Exercise requirements
Leave out all pictures. Return exactly the lines from the top of the material through the line containing "XD, ZN = 12.07, 2.95".

Records with scene code
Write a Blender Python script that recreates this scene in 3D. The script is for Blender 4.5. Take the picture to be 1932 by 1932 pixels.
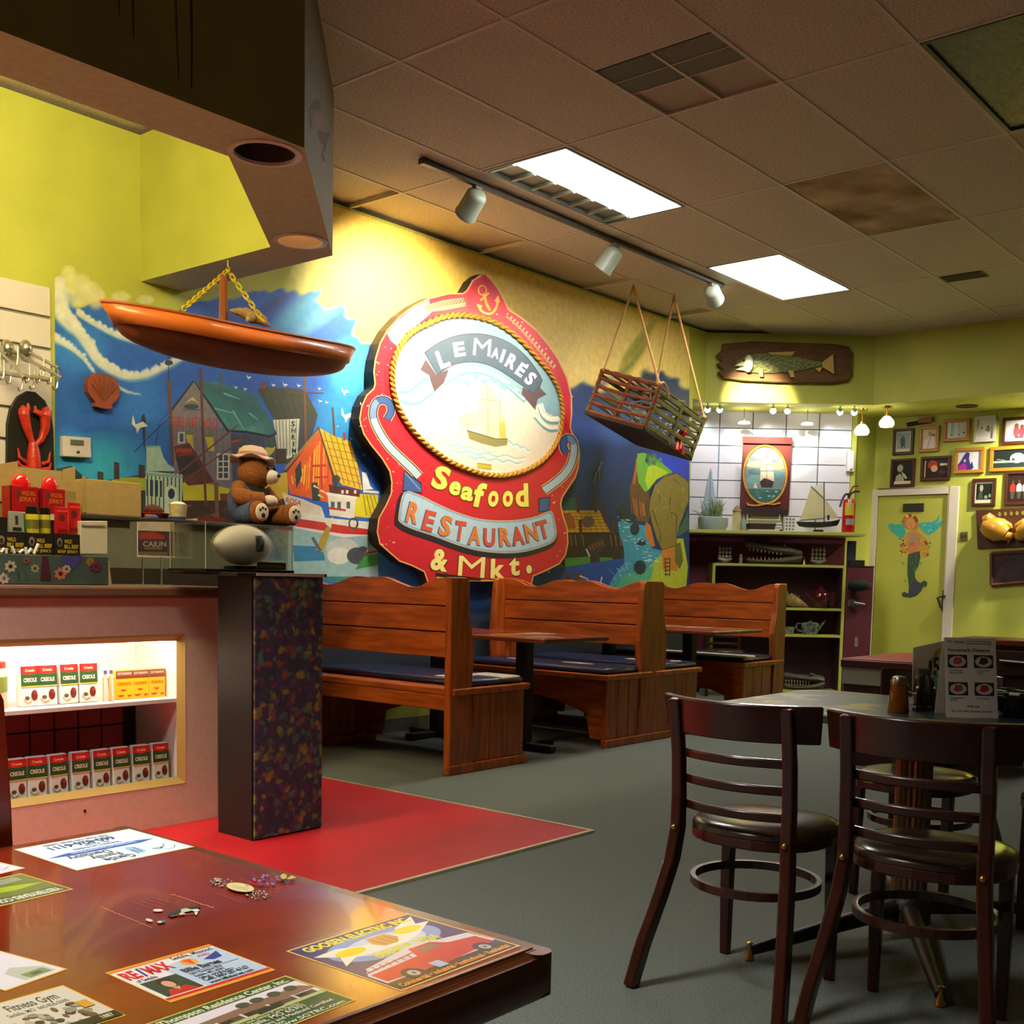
import bpy, bmesh, math, random
import numpy as np
from mathutils import Vector, Matrix
from mathutils.geometry import tessellate_polygon
random.seed(7)
for o in list(bpy.data.objects): bpy.data.objects.remove(o)
SC = bpy.context.scene
COL = SC.collection
# ------------------------------------------------------------------ camera
YAW, PITCH, ROLL = [math.radians(v) for v in (40.198, -4.867, 1.1535)]
FPX, CX, CY, EYE = 2124.66, 966.0, 1271.2, 1.15
F_ = Vector((math.cos(PITCH)*math.cos(YAW), math.cos(PITCH)*math.sin(YAW), math.sin(PITCH)))
R_ = Vector((math.sin(YAW), -math.cos(YAW), 0.0)); U_ = R_.cross(F_)
R_, U_ = math.cos(ROLL)*R_ + math.sin(ROLL)*U_, -math.sin(ROLL)*R_ + math.cos(ROLL)*U_
CAM = Vector((0, 0, EYE))
cd = bpy.data.cameras.new('camera'); cam = bpy.data.objects.new('camera', cd); COL.objects.link(cam)
cam.matrix_world = Matrix(((R_.x, U_.x, -F_.x, 0), (R_.y, U_.y, -F_.y, 0), (R_.z, U_.z, -F_.z, EYE), (0, 0, 0, 1)))
cd.sensor_width = 36.0; cd.lens = FPX/1932*36.0; cd.shift_y = (CY-966.0)/1932.0; cd.clip_start = 0.05
SC.camera = cam
# ------------------------------------------------------------------ world, exposure
w = bpy.data.worlds.new('world'); SC.world = w; w.use_nodes = True
w.node_tree.nodes['Background'].inputs[0].default_value = (0.05, 0.05, 0.045, 1)
w.node_tree.nodes['Background'].inputs[1].default_value = 0.3
SC.view_settings.view_transform = 'Standard'; SC.view_settings.look = 'None'
SC.view_settings.exposure = 0.0; SC.view_settings.gamma = 1.0; SC.view_settings.use_curve_mapping = False
FLUOR = 30.0          # radiance of the lit ceiling troffers
FLUOR_COL = (1.0, 0.94, 0.90)
# room dimensions
YM, ZC, ZS = 5.98, 3.63, 2.815      # mural wall, ceiling, left soffit underside
XD, ZN = 12.07, 2.95                # door wall, corner soffit underside

# ------------------------------------------------------------------ helpers
def ray(px, py): return F_ + R_*((px-CX)/FPX) - U_*((py-CY)/FPX)
def at_z(px, py, z): d = ray(px, py); return CAM + d*((z-EYE)/d.z)
def at_y(px, py, y): d = ray(px, py); return CAM + d*(y/d.y)
def at_x(px, py, x): d = ray(px, py); return CAM + d*(x/d.x)
CYA, SYA = math.cos(YAW), math.sin(YAW)
def at_d(px, py, dd): d = ray(px, py); return CAM + d*(dd/(d.x*CYA + d.y*SYA))
def srgb(c):
    if isinstance(c, str):
        c = c.lstrip('#'); c = tuple(int(c[i:i+2], 16)/255 for i in (0, 2, 4))
    return tuple((v/12.92 if v <= 0.04045 else ((v+0.055)/1.055)**2.4) for v in c[:3])

MATS = {}
def mat(name, col='#808080', rough=0.5, metal=0.0, emit=None, estr=0.0, var=0.0, vscale=8.0, vcol=None, bump=0.0,
        stretch=(1, 1, 1), trans=0.0, ior=1.45, spec=0.5, coat=0.0, alpha=1.0, detail=4.0):
    if name in MATS: return MATS[name]
    m = bpy.data.materials.new(name); m.use_nodes = True; nt = m.node_tree; b = nt.nodes['Principled BSDF']
    c = srgb(col)
    b.inputs['Base Color'].default_value = (*c, 1); b.inputs['Roughness'].default_value = rough
    b.inputs['Metallic'].default_value = metal; b.inputs['IOR'].default_value = ior
    b.inputs['Specular IOR Level'].default_value = spec; b.inputs['Coat Weight'].default_value = coat
    b.inputs['Transmission Weight'].default_value = trans; b.inputs['Alpha'].default_value = alpha
    if emit:
        b.inputs['Emission Color'].default_value = (*emit, 1) if not isinstance(emit, str) else (*srgb(emit), 1)
        b.inputs['Emission Strength'].default_value = estr
    if var > 0 or bump > 0:
        tc = nt.nodes.new('ShaderNodeTexCoord'); mp = nt.nodes.new('ShaderNodeMapping'); nz = nt.nodes.new('ShaderNodeTexNoise')
        mp.inputs['Scale'].default_value = stretch; nz.inputs['Scale'].default_value = vscale; nz.inputs['Detail'].default_value = detail
        nt.links.new(tc.outputs['Object'], mp.inputs[0]); nt.links.new(mp.outputs[0], nz.inputs[0])
        if var > 0:
            mx = nt.nodes.new('ShaderNodeMix'); mx.data_type = 'RGBA'
            c2 = srgb(vcol) if vcol else tuple(v*(1-var) for v in c)
            mx.inputs[6].default_value = (*c, 1); mx.inputs[7].default_value = (*c2, 1)
            rp = nt.nodes.new('ShaderNodeMapRange'); rp.inputs[1].default_value = 0.35; rp.inputs[2].default_value = 0.65
            nt.links.new(nz.outputs[0], rp.inputs[0]); nt.links.new(rp.outputs[0], mx.inputs[0]); nt.links.new(mx.outputs[2], b.inputs['Base Color'])
        if bump > 0:
            bp = nt.nodes.new('ShaderNodeBump'); bp.inputs['Strength'].default_value = bump; bp.inputs['Distance'].default_value = 0.01
            nt.links.new(nz.outputs[0], bp.inputs['Height']); nt.links.new(bp.outputs[0], b.inputs['Normal'])
    MATS[name] = m
    return m
def paint_mat(name, rough=0.6, mottled=0.12, scale=60.0, coat=0.0, spec=0.5):
    if name in MATS: return MATS[name]
    m = bpy.data.materials.new(name); m.use_nodes = True; nt = m.node_tree; b = nt.nodes['Principled BSDF']
    at = nt.nodes.new('ShaderNodeAttribute'); at.attribute_name = 'Col'
    b.inputs['Roughness'].default_value = rough; b.inputs['Coat Weight'].default_value = coat; b.inputs['Specular IOR Level'].default_value = spec
    if mottled > 0:
        tc = nt.nodes.new('ShaderNodeTexCoord'); nz = nt.nodes.new('ShaderNodeTexNoise'); nz.inputs['Scale'].default_value = scale; nz.inputs['Detail'].default_value = 3
        mr = nt.nodes.new('ShaderNodeMapRange'); mr.inputs[1].default_value = 0.3; mr.inputs[2].default_value = 0.7
        mr.inputs[3].default_value = 1-mottled; mr.inputs[4].default_value = 1+mottled
        mx = nt.nodes.new('ShaderNodeVectorMath'); mx.operation = 'SCALE'
        nt.links.new(tc.outputs['Object'], nz.inputs[0]); nt.links.new(nz.outputs[0], mr.inputs[0])
        nt.links.new(at.outputs['Color'], mx.inputs[0]); nt.links.new(mr.outputs[0], mx.inputs['Scale'])
        nt.links.new(mx.outputs[0], b.inputs['Base Color'])
    else: nt.links.new(at.outputs['Color'], b.inputs['Base Color'])
    MATS[name] = m
    return m

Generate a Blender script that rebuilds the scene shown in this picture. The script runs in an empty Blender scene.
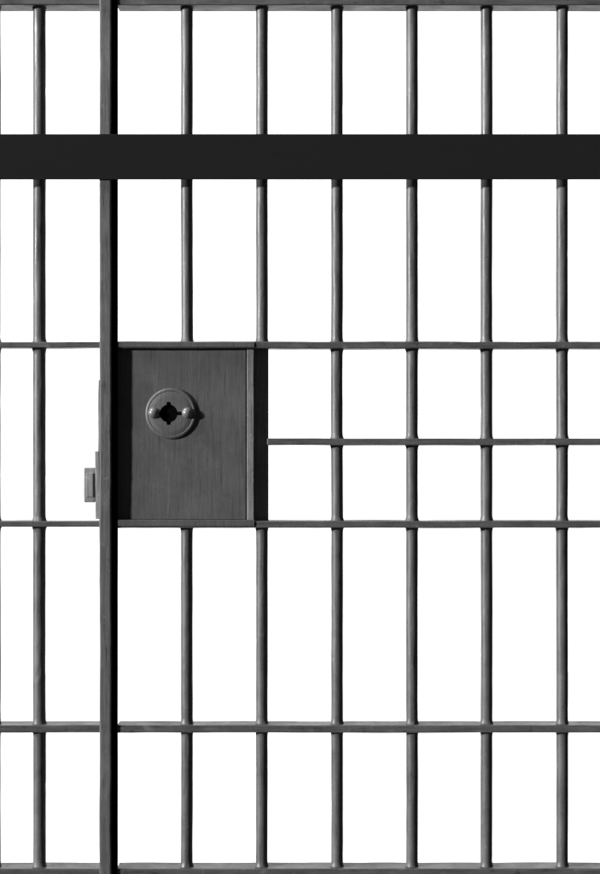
import bpy, bmesh, math, random
from mathutils import Vector, noise, Matrix
sc=bpy.context.scene
col=sc.collection
D=3.4; S=0.002; ZC=1.2
def PX(px,y=0.0): return (px-300)*S*(D+y)/D
def PZ(py,y=0.0): return ZC+(437-py)*S*(D+y)/D

# ---------------- materials
def paint(name,c0,c1,axis='Z',rough=0.45,bump=0.35,spec=0.5,scratch=0.0,worn=0.0,streak=0.6):
    m=bpy.data.materials.new(name); m.use_nodes=True
    nt=m.node_tree; N=nt.nodes; L=nt.links
    b=N['Principled BSDF']
    tc=N.new('ShaderNodeTexCoord'); oi=N.new('ShaderNodeObjectInfo')
    add=N.new('ShaderNodeVectorMath'); add.operation='ADD'
    mul=N.new('ShaderNodeMath'); mul.operation='MULTIPLY'; mul.inputs[1].default_value=17.0
    L.new(oi.outputs['Random'],mul.inputs[0])
    L.new(tc.outputs['Object'],add.inputs[0]); L.new(mul.outputs[0],add.inputs[1])
    mp=N.new('ShaderNodeMapping'); L.new(add.outputs[0],mp.inputs[0])
    mp.inputs['Scale'].default_value=(1,1,0.06) if axis=='Z' else (0.06,1,1)
    n1=N.new('ShaderNodeTexNoise'); n1.inputs['Scale'].default_value=200; n1.inputs['Detail'].default_value=5; n1.inputs['Roughness'].default_value=0.65
    L.new(mp.outputs[0],n1.inputs['Vector'])
    n2=N.new('ShaderNodeTexNoise'); n2.inputs['Scale'].default_value=14; n2.inputs['Detail'].default_value=6; n2.inputs['Roughness'].default_value=0.65
    L.new(add.outputs[0],n2.inputs['Vector'])
    n3=N.new('ShaderNodeTexNoise'); n3.inputs['Scale'].default_value=420; n3.inputs['Detail'].default_value=3
    L.new(add.outputs[0],n3.inputs['Vector'])
    def mx(a,b_,f):
        k=N.new('ShaderNodeMix'); k.data_type='FLOAT'; k.inputs[0].default_value=f
        L.new(a,k.inputs[2]); L.new(b_,k.inputs[3]); return k.outputs[0]
    v=mx(mx(n1.outputs[0],n2.outputs[0],1-streak),n3.outputs[0],0.15)
    cr=N.new('ShaderNodeValToRGB'); L.new(v,cr.inputs[0])
    cr.color_ramp.elements[0].position=0.38; cr.color_ramp.elements[0].color=(c0,c0,c0,1)
    cr.color_ramp.elements[1].position=0.62; cr.color_ramp.elements[1].color=(c1,c1,c1,1)
    out=cr.outputs[0]
    height=mx(n1.outputs[0],n3.outputs[0],0.35)
    def over(prev,fac,val):
        k=N.new('ShaderNodeMix'); k.data_type='RGBA'
        L.new(fac,k.inputs[0]); L.new(prev,k.inputs[6]); k.inputs[7].default_value=(val,val,val,1); return k.outputs[2]
    def ramp(src,a,b_,top):
        r=N.new('ShaderNodeMapRange'); L.new(src,r.inputs[0]); r.inputs[1].default_value=a; r.inputs[2].default_value=b_; r.inputs[3].default_value=0; r.inputs[4].default_value=top; return r.outputs[0]
    if scratch>0:
        mp2=N.new('ShaderNodeMapping'); L.new(add.outputs[0],mp2.inputs[0])
        mp2.inputs['Scale'].default_value=(1,1,0.045) if axis=='Z' else (0.045,1,1)
        n4=N.new('ShaderNodeTexNoise'); n4.inputs['Scale'].default_value=330; n4.inputs['Detail'].default_value=2; n4.inputs['Distortion'].default_value=0.6
        L.new(mp2.outputs[0],n4.inputs['Vector'])
        out=over(out,ramp(n4.outputs[0],0.62,0.70,scratch),c0*0.25)
        inv=N.new('ShaderNodeMath'); inv.operation='SUBTRACT'; inv.inputs[0].default_value=1; L.new(n4.outputs[0],inv.inputs[1])
        out=over(out,ramp(inv.outputs[0],0.64,0.72,scratch*0.7),c1*1.7)
    if worn>0:
        n5=N.new('ShaderNodeTexNoise'); n5.inputs['Scale'].default_value=38; n5.inputs['Detail'].default_value=8; n5.inputs['Roughness'].default_value=0.75
        L.new(add.outputs[0],n5.inputs['Vector'])
        out=over(out,ramp(n5.outputs[0],0.58,0.68,worn),c1*1.8)
        inv=N.new('ShaderNodeMath'); inv.operation='SUBTRACT'; inv.inputs[0].default_value=1; L.new(n5.outputs[0],inv.inputs[1])
        out=over(out,ramp(inv.outputs[0],0.58,0.66,worn),c0*0.35)
    L.new(out,b.inputs['Base Color'])
    rr=N.new('ShaderNodeMapRange'); L.new(n2.outputs[0],rr.inputs[0])
    rr.inputs[1].default_value=0.3; rr.inputs[2].default_value=0.7
    rr.inputs[3].default_value=rough-0.08; rr.inputs[4].default_value=rough+0.15
    L.new(rr.outputs[0],b.inputs['Roughness'])
    b.inputs['Specular IOR Level'].default_value=spec
    bp=N.new('ShaderNodeBump'); bp.inputs['Strength'].default_value=bump; bp.inputs['Distance'].default_value=0.0015
    L.new(height,bp.inputs['Height']); L.new(bp.outputs[0],b.inputs['Normal'])
    return m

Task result
Write a Blender Python script that recreates this scene in 3D. The script is for Blender 4.5. Take the picture to be 1932 by 1932 pixels.
import bpy, bmesh, math, random
import numpy as np
from mathutils import Vector, Matrix
from mathutils.geometry import tessellate_polygon
random.seed(7)
for o in list(bpy.data.objects): bpy.data.objects.remove(o)
SC = bpy.context.scene
COL = SC.collection
# ------------------------------------------------------------------ camera
YAW, PITCH, ROLL = [math.radians(v) for v in (40.198, -4.867, 1.1535)]
FPX, CX, CY, EYE = 2124.66, 966.0, 1271.2, 1.15
F_ = Vector((math.cos(PITCH)*math.cos(YAW), math.cos(PITCH)*math.sin(YAW), math.sin(PITCH)))
R_ = Vector((math.sin(YAW), -math.cos(YAW), 0.0)); U_ = R_.cross(F_)
R_, U_ = math.cos(ROLL)*R_ + math.sin(ROLL)*U_, -math.sin(ROLL)*R_ + math.cos(ROLL)*U_
CAM = Vector((0, 0, EYE))
cd = bpy.data.cameras.new('camera'); cam = bpy.data.objects.new('camera', cd); COL.objects.link(cam)
cam.matrix_world = Matrix(((R_.x, U_.x, -F_.x, 0), (R_.y, U_.y, -F_.y, 0), (R_.z, U_.z, -F_.z, EYE), (0, 0, 0, 1)))
cd.sensor_width = 36.0; cd.lens = FPX/1932*36.0; cd.shift_y = (CY-966.0)/1932.0; cd.clip_start = 0.05
SC.camera = cam
# ------------------------------------------------------------------ world, exposure
w = bpy.data.worlds.new('world'); SC.world = w; w.use_nodes = True
w.node_tree.nodes['Background'].inputs[0].default_value = (0.05, 0.05, 0.045, 1)
w.node_tree.nodes['Background'].inputs[1].default_value = 0.3
SC.view_settings.view_transform = 'Standard'; SC.view_settings.look = 'None'
SC.view_settings.exposure = 0.0; SC.view_settings.gamma = 1.0; SC.view_settings.use_curve_mapping = False
FLUOR = 30.0          # radiance of the lit ceiling troffers
FLUOR_COL = (1.0, 0.94, 0.90)
# room dimensions
YM, ZC, ZS = 5.98, 3.63, 2.815      # mural wall, ceiling, left soffit underside
XD, ZN = 12.07, 2.95                # door wall, corner soffit underside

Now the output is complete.